Así, el derecho expresa las visiones dominantes en un momento determinado sobre estas cuestiones fundamentales, unas veces expandiendo los derechos y otras limitándolos; unas veces fortaleciendo los controles y los contrapesos del poder y otras reduciéndolos o eliminándolos. Un ejemplo sumamente interesante en nuestra propia historia constitucional es la diferencia entre el constitucionalismo autoritario de Pedro Santana, plasmado en la Constitución de diciembre de 1854, y el constitucionalismo de inspiración liberal, plasmado en la Constitución de febrero de 1854 o en la llamada Constitución de Moca de 1858.
Esas tensiones y luchas entre visiones distintas sobre la sociedad, el poder y los individuos no tiene un punto de resolución definitiva. Hay avances y retrocesos, logros y fracasos; conquistas y regresiones. Por eso fracasó, como tenía que fracasar, el concepto de "fin de la historia" que propició el autor Francis Fukuyama a principios de los años noventa del siglo XX, según el cual la democracia liberal había vencido a las demás corrientes políticas e ideológicas luego de su triunfo frente al nazismo primero y frente al comunismo después.
La historia subsiguiente se ha encargado de demostrar no sólo que hay ideologías que compiten por lograr su hegemonía frente al liberalismo político, sino que dentro del campo liberal-democrático surgen recurrentemente enfoques que ponen en entredicho los pilares fundamentales de la organización liberal-democrática del poder. Es lo que ocurre actualmente en Estados Unidos ha emergido un discurso político-constitucional que procura reconcentrar poderes en el Ejecutivo en detrimento del Poder Legislativo y el Poder Judicial o eliminar garantías del debido proceso en perjuicio de los derechos fundamentales de las personas. Lo mismo sucede en muchos otros países en los que, si bien las autoridades derivan su legitimidad del voto popular, estas llevan a cabo cambios institucionales para concentrar más poder y reducir los derechos de las personas y sus garantías, como son los casos de Hungría en Europa Central y El Salvador en América Latina, para sólo citar dos ejemplos emblemáticos. Es lo que se ha dado en llamar "democracias iliberales", esto es, regímenes con autoridades democráticamente electas, pero que constriñen significativamente los espacios institucionales llamados a ejercer los contrapesos del poder y la protección de los derechos de las personas.

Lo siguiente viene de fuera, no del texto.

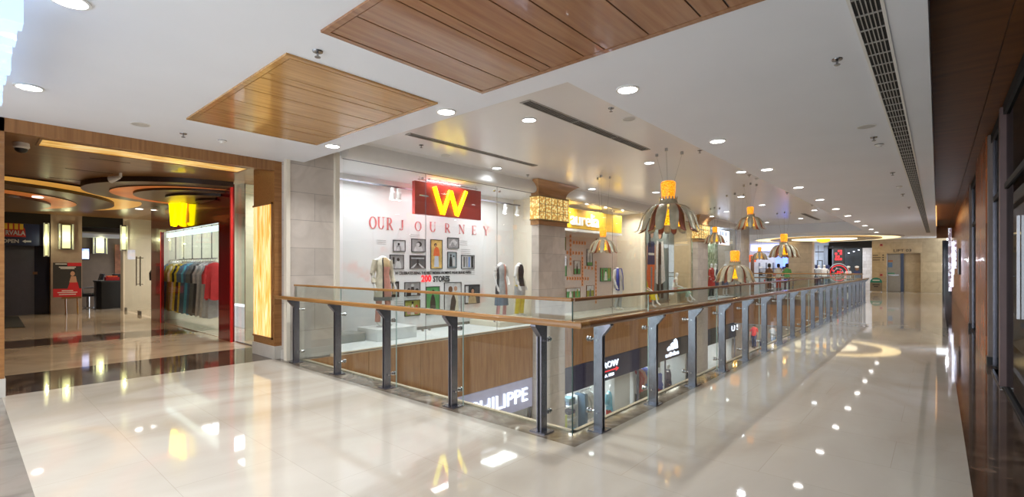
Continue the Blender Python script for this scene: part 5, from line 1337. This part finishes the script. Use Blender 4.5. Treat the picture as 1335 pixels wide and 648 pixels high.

Desde luego, así como no podía haber un "fin de la historia" a favor del liberalismo político como lo pensó Fukuyama, tampoco puede haber -ni habrá- un "fin de la historia" favorable a una visión concentradora del poder y negadora de derechos, por más popular que pudiese ser un enfoque político de este tipo en una sociedad determinada en un momento determinado. La aspiración de limitar y controlar el poder y de proteger los derechos de las personas estará siempre presente, aunque de igual manera hay que reconocer que tampoco se eliminará para siempre el impulso autoritario, por lo que seguiremos siendo testigos de estas luchas inevitables entre diferentes concepciones sobre el poder, el derecho y las libertades de las personas.